[YOUR INSTRUCTIONS] Pictures within the data are to be left out; everything else must be reproduced exactly.

[SUPPLIED DATA]
■ ■ ■ ■ ■ ■ ■

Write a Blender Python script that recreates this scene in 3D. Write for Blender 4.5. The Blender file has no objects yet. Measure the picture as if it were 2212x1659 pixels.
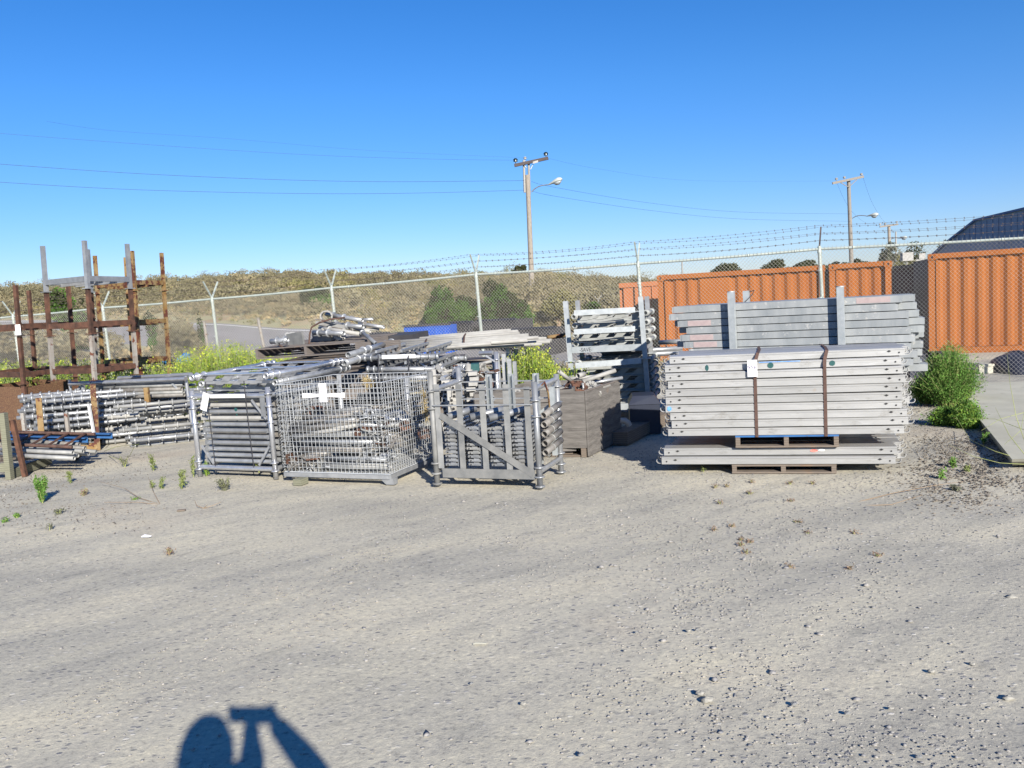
import bpy, math, random
import numpy as np
from mathutils import Vector, Matrix
R = random.Random(7)
NR = np.random.RandomState(11)
sc = bpy.context.scene
COL = sc.collection
V = Vector
# ------------------------------------------------------------------ camera
CAMZ = 1.65; FP = 1790.0; CX = 1106.0; CY = 829.5
PITCH = math.radians(5.5); ROLL = math.atan(.058)
f0 = V((0, math.cos(PITCH), -math.sin(PITCH))); R0 = V((1, 0, 0)); U0 = R0.cross(f0)
rr = R0*math.cos(ROLL) - U0*math.sin(ROLL); uu = R0*math.sin(ROLL) + U0*math.cos(ROLL)
CAM = V((0, 0, CAMZ))
def ray(x, y): return (f0 + rr*((x-CX)/FP) - uu*((y-CY)/FP))
def G(x, y, z=0.0):
    d = ray(x, y); return CAM + d*((z-CAMZ)/d.z)
def P(x, y, D):
    d = ray(x, y); return CAM + d*(D/d.y)
def ZAT(p, y):      # height above (p.x,p.y) seen on photo row y
    lo, hi = -5.0, 60.0
    for _ in range(50):
        m = (lo+hi)/2; v = V((p[0], p[1], m))-CAM
        yy = CY - FP*v.dot(uu)/v.dot(f0)
        if yy > y: lo = m
        else: hi = m
    return (lo+hi)/2
def at(p, z): return V((p[0], p[1], z))
cd = bpy.data.cameras.new('camera'); cam = bpy.data.objects.new('camera', cd); COL.objects.link(cam)
mw = Matrix((rr, uu, -f0)).transposed().to_4x4(); mw.translation = CAM; cam.matrix_world = mw
cd.sensor_width = 36; cd.lens = 36*FP/2212; cd.clip_end = 3000; cd.clip_start = .02
sc.camera = cam
# ------------------------------------------------------------------ materials
def nodes(name):
    m = bpy.data.materials.new(name); m.use_nodes = True
    return m, m.node_tree, m.node_tree.nodes['Principled BSDF']
def noise(nt, scale, detail=4, rough=.6, coord='Object', stretch=None, rnd=False):
    tc = nt.nodes.new('ShaderNodeTexCoord'); out = tc.outputs[coord]
    if stretch:
        mp = nt.nodes.new('ShaderNodeMapping'); mp.inputs['Scale'].default_value = stretch; nt.links.new(out, mp.inputs[0]); out = mp.outputs[0]
    if rnd:
        oi = nt.nodes.new('ShaderNodeObjectInfo'); ad = nt.nodes.new('ShaderNodeVectorMath'); ad.operation = 'ADD'
        ml = nt.nodes.new('ShaderNodeMath'); ml.operation = 'MULTIPLY'; ml.inputs[1].default_value = 37
        nt.links.new(oi.outputs['Random'], ml.inputs[0]); nt.links.new(out, ad.inputs[0]); nt.links.new(ml.outputs[0], ad.inputs[1]); out = ad.outputs[0]
    n = nt.nodes.new('ShaderNodeTexNoise'); n.inputs['Scale'].default_value = scale; n.inputs['Detail'].default_value = detail; n.inputs['Roughness'].default_value = rough
    nt.links.new(out, n.inputs['Vector']); return n.outputs['Fac']
def ramp(nt, fac, stops, interp='LINEAR'):
    r = nt.nodes.new('ShaderNodeValToRGB'); cr = r.color_ramp; cr.interpolation = interp
    while len(cr.elements) < len(stops): cr.elements.new(.5)
    for e, (p, c) in zip(cr.elements, stops): e.position = p; e.color = (*c, 1) if len(c) == 3 else c
    nt.links.new(fac, r.inputs[0]); return r.outputs[0]
def mixc(nt, fac, a, b, mode='MIX'):
    m = nt.nodes.new('ShaderNodeMix'); m.data_type = 'RGBA'; m.blend_type = mode
    for s, v in ((m.inputs[0], fac), (m.inputs[6], a), (m.inputs[7], b)):
        if isinstance(v, (int, float)): s.default_value = v
        elif isinstance(v, tuple): s.default_value = (*v, 1)
        else: nt.links.new(v, s)
    return m.outputs[2]
def bump(nt, b, h, strength=.3, dist=.01):
    bp = nt.nodes.new('ShaderNodeBump'); bp.inputs['Strength'].default_value = strength; bp.inputs['Distance'].default_value = dist
    nt.links.new(h, bp.inputs['Height']); nt.links.new(bp.outputs[0], b.inputs['Normal'])
def vary(nt, col, amt):     # brightness differs from object to object
    oi = nt.nodes.new('ShaderNodeObjectInfo'); mr = nt.nodes.new('ShaderNodeMapRange')
    mr.inputs[3].default_value = 1-amt; mr.inputs[4].default_value = 1+amt; nt.links.new(oi.outputs['Random'], mr.inputs[0])
    return mixc(nt, 1.0, col, mr.outputs[0], 'MULTIPLY')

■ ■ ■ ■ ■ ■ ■

[TASK RESULT]
Write a Blender Python script that recreates this scene in 3D. Write for Blender 4.5. The Blender file has no objects yet. Measure the picture as if it were 2212x1659 pixels.
import bpy, math, random
import numpy as np
from mathutils import Vector, Matrix
R = random.Random(7)
NR = np.random.RandomState(11)
sc = bpy.context.scene
COL = sc.collection
V = Vector
# ------------------------------------------------------------------ camera
CAMZ = 1.65; FP = 1790.0; CX = 1106.0; CY = 829.5
PITCH = math.radians(5.5); ROLL = math.atan(.058)
f0 = V((0, math.cos(PITCH), -math.sin(PITCH))); R0 = V((1, 0, 0)); U0 = R0.cross(f0)
rr = R0*math.cos(ROLL) - U0*math.sin(ROLL); uu = R0*math.sin(ROLL) + U0*math.cos(ROLL)
CAM = V((0, 0, CAMZ))
def ray(x, y): return (f0 + rr*((x-CX)/FP) - uu*((y-CY)/FP))
def G(x, y, z=0.0):
    d = ray(x, y); return CAM + d*((z-CAMZ)/d.z)
def P(x, y, D):
    d = ray(x, y); return CAM + d*(D/d.y)
def ZAT(p, y):      # height above (p.x,p.y) seen on photo row y
    lo, hi = -5.0, 60.0
    for _ in range(50):
        m = (lo+hi)/2; v = V((p[0], p[1], m))-CAM
        yy = CY - FP*v.dot(uu)/v.dot(f0)
        if yy > y: lo = m
        else: hi = m
    return (lo+hi)/2
def at(p, z): return V((p[0], p[1], z))
cd = bpy.data.cameras.new('camera'); cam = bpy.data.objects.new('camera', cd); COL.objects.link(cam)
mw = Matrix((rr, uu, -f0)).transposed().to_4x4(); mw.translation = CAM; cam.matrix_world = mw
cd.sensor_width = 36; cd.lens = 36*FP/2212; cd.clip_end = 3000; cd.clip_start = .02
sc.camera = cam
# ------------------------------------------------------------------ materials
def nodes(name):
    m = bpy.data.materials.new(name); m.use_nodes = True
    return m, m.node_tree, m.node_tree.nodes['Principled BSDF']
def noise(nt, scale, detail=4, rough=.6, coord='Object', stretch=None, rnd=False):
    tc = nt.nodes.new('ShaderNodeTexCoord'); out = tc.outputs[coord]
    if stretch:
        mp = nt.nodes.new('ShaderNodeMapping'); mp.inputs['Scale'].default_value = stretch; nt.links.new(out, mp.inputs[0]); out = mp.outputs[0]
    if rnd:
        oi = nt.nodes.new('ShaderNodeObjectInfo'); ad = nt.nodes.new('ShaderNodeVectorMath'); ad.operation = 'ADD'
        ml = nt.nodes.new('ShaderNodeMath'); ml.operation = 'MULTIPLY'; ml.inputs[1].default_value = 37
        nt.links.new(oi.outputs['Random'], ml.inputs[0]); nt.links.new(out, ad.inputs[0]); nt.links.new(ml.outputs[0], ad.inputs[1]); out = ad.outputs[0]
    n = nt.nodes.new('ShaderNodeTexNoise'); n.inputs['Scale'].default_value = scale; n.inputs['Detail'].default_value = detail; n.inputs['Roughness'].default_value = rough
    nt.links.new(out, n.inputs['Vector']); return n.outputs['Fac']
def ramp(nt, fac, stops, interp='LINEAR'):
    r = nt.nodes.new('ShaderNodeValToRGB'); cr = r.color_ramp; cr.interpolation = interp
    while len(cr.elements) < len(stops): cr.elements.new(.5)
    for e, (p, c) in zip(cr.elements, stops): e.position = p; e.color = (*c, 1) if len(c) == 3 else c
    nt.links.new(fac, r.inputs[0]); return r.outputs[0]
def mixc(nt, fac, a, b, mode='MIX'):
    m = nt.nodes.new('ShaderNodeMix'); m.data_type = 'RGBA'; m.blend_type = mode
    for s, v in ((m.inputs[0], fac), (m.inputs[6], a), (m.inputs[7], b)):
        if isinstance(v, (int, float)): s.default_value = v
        elif isinstance(v, tuple): s.default_value = (*v, 1)
        else: nt.links.new(v, s)
    return m.outputs[2]
def bump(nt, b, h, strength=.3, dist=.01):
    bp = nt.nodes.new('ShaderNodeBump'); bp.inputs['Strength'].default_value = strength; bp.inputs['Distance'].default_value = dist
    nt.links.new(h, bp.inputs['Height']); nt.links.new(bp.outputs[0], b.inputs['Normal'])
def vary(nt, col, amt):     # brightness differs from object to object
    oi = nt.nodes.new('ShaderNodeObjectInfo'); mr = nt.nodes.new('ShaderNodeMapRange')
    mr.inputs[3].default_value = 1-amt; mr.inputs[4].default_value = 1+amt; nt.links.new(oi.outputs['Random'], mr.inputs[0])
    return mixc(nt, 1.0, col, mr.outputs[0], 'MULTIPLY')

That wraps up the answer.